**Problem to solve**
Give back all the data exactly, line by line.

**Given material**
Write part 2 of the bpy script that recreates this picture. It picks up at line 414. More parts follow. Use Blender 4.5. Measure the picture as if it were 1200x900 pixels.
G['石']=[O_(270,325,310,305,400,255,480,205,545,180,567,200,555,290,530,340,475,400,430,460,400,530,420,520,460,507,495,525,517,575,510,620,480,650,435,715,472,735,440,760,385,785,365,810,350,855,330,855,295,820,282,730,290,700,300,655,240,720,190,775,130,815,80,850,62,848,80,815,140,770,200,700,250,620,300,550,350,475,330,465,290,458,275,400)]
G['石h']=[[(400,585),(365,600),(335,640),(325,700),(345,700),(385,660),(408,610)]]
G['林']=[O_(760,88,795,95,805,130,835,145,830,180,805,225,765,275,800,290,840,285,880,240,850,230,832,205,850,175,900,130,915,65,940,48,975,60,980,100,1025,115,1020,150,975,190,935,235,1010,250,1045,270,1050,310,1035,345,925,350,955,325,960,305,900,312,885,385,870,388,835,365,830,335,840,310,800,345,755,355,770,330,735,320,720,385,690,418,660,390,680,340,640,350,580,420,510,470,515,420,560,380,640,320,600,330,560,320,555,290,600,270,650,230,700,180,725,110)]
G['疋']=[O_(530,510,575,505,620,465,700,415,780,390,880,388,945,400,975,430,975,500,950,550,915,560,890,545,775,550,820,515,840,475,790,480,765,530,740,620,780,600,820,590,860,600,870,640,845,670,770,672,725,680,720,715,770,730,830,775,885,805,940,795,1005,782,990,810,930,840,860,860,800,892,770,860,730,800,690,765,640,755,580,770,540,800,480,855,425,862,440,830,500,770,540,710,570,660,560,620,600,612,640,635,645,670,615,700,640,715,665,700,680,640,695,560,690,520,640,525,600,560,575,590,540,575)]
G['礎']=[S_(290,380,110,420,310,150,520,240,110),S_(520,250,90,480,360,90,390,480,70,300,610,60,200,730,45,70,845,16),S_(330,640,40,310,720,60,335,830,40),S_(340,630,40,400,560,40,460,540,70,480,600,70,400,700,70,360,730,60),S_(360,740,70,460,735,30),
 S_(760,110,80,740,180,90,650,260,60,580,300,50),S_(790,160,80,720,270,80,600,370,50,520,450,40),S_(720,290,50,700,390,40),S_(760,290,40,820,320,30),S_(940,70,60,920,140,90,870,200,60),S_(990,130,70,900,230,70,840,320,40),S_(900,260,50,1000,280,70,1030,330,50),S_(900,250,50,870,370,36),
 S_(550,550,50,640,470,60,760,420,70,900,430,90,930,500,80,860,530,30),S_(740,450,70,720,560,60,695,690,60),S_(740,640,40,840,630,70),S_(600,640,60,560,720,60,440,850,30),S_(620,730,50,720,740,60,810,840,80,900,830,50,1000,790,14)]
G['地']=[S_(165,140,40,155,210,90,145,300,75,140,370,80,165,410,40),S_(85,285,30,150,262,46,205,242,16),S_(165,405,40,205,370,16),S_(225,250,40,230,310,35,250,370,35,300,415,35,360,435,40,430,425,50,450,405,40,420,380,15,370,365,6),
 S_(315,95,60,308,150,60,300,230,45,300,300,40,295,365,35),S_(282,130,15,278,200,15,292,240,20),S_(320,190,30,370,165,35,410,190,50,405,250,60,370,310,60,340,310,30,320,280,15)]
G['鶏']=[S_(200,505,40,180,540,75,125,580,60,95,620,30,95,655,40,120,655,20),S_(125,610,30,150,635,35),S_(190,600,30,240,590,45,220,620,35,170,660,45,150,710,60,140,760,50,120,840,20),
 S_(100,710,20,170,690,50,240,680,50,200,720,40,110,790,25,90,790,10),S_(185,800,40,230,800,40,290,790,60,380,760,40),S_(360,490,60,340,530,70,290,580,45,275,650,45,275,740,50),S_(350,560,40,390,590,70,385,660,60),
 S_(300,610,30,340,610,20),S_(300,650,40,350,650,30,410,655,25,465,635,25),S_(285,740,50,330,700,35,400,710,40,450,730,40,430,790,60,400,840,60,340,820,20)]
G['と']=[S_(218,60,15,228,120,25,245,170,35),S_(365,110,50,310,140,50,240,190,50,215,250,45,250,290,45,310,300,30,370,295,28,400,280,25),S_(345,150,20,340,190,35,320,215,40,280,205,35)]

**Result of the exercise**
Write part 2 of the bpy script that recreates this picture. It picks up at line 414. More parts follow. Use Blender 4.5. Measure the picture as if it were 1200x900 pixels.
G['石']=[O_(270,325,310,305,400,255,480,205,545,180,567,200,555,290,530,340,475,400,430,460,400,530,420,520,460,507,495,525,517,575,510,620,480,650,435,715,472,735,440,760,385,785,365,810,350,855,330,855,295,820,282,730,290,700,300,655,240,720,190,775,130,815,80,850,62,848,80,815,140,770,200,700,250,620,300,550,350,475,330,465,290,458,275,400)]
G['石h']=[[(400,585),(365,600),(335,640),(325,700),(345,700),(385,660),(408,610)]]
G['林']=[O_(760,88,795,95,805,130,835,145,830,180,805,225,765,275,800,290,840,285,880,240,850,230,832,205,850,175,900,130,915,65,940,48,975,60,980,100,1025,115,1020,150,975,190,935,235,1010,250,1045,270,1050,310,1035,345,925,350,955,325,960,305,900,312,885,385,870,388,835,365,830,335,840,310,800,345,755,355,770,330,735,320,720,385,690,418,660,390,680,340,640,350,580,420,510,470,515,420,560,380,640,320,600,330,560,320,555,290,600,270,650,230,700,180,725,110)]
G['疋']=[O_(530,510,575,505,620,465,700,415,780,390,880,388,945,400,975,430,975,500,950,550,915,560,890,545,775,550,820,515,840,475,790,480,765,530,740,620,780,600,820,590,860,600,870,640,845,670,770,672,725,680,720,715,770,730,830,775,885,805,940,795,1005,782,990,810,930,840,860,860,800,892,770,860,730,800,690,765,640,755,580,770,540,800,480,855,425,862,440,830,500,770,540,710,570,660,560,620,600,612,640,635,645,670,615,700,640,715,665,700,680,640,695,560,690,520,640,525,600,560,575,590,540,575)]
G['礎']=[S_(290,380,110,420,310,150,520,240,110),S_(520,250,90,480,360,90,390,480,70,300,610,60,200,730,45,70,845,16),S_(330,640,40,310,720,60,335,830,40),S_(340,630,40,400,560,40,460,540,70,480,600,70,400,700,70,360,730,60),S_(360,740,70,460,735,30),
 S_(760,110,80,740,180,90,650,260,60,580,300,50),S_(790,160,80,720,270,80,600,370,50,520,450,40),S_(720,290,50,700,390,40),S_(760,290,40,820,320,30),S_(940,70,60,920,140,90,870,200,60),S_(990,130,70,900,230,70,840,320,40),S_(900,260,50,1000,280,70,1030,330,50),S_(900,250,50,870,370,36),
 S_(550,550,50,640,470,60,760,420,70,900,430,90,930,500,80,860,530,30),S_(740,450,70,720,560,60,695,690,60),S_(740,640,40,840,630,70),S_(600,640,60,560,720,60,440,850,30),S_(620,730,50,720,740,60,810,840,80,900,830,50,1000,790,14)]
G['地']=[S_(165,140,40,155,210,90,145,300,75,140,370,80,165,410,40),S_(85,285,30,150,262,46,205,242,16),S_(165,405,40,205,370,16),S_(225,250,40,230,310,35,250,370,35,300,415,35,360,435,40,430,425,50,450,405,40,420,380,15,370,365,6),
 S_(315,95,60,308,150,60,300,230,45,300,300,40,295,365,35),S_(282,130,15,278,200,15,292,240,20),S_(320,190,30,370,165,35,410,190,50,405,250,60,370,310,60,340,310,30,320,280,15)]
G['鶏']=[S_(200,505,40,180,540,75,125,580,60,95,620,30,95,655,40,120,655,20),S_(125,610,30,150,635,35),S_(190,600,30,240,590,45,220,620,35,170,660,45,150,710,60,140,760,50,120,840,20),
 S_(100,710,20,170,690,50,240,680,50,200,720,40,110,790,25,90,790,10),S_(185,800,40,230,800,40,290,790,60,380,760,40),S_(360,490,60,340,530,70,290,580,45,275,650,45,275,740,50),S_(350,560,40,390,590,70,385,660,60),
 S_(300,610,30,340,610,20),S_(300,650,40,350,650,30,410,655,25,465,635,25),S_(285,740,50,330,700,35,400,710,40,450,730,40,430,790,60,400,840,60,340,820,20)]
G['と']=[S_(218,60,15,228,120,25,245,170,35),S_(365,110,50,310,140,50,240,190,50,215,250,45,250,290,45,310,300,30,370,295,28,400,280,25),S_(345,150,20,340,190,35,320,215,40,280,205,35)]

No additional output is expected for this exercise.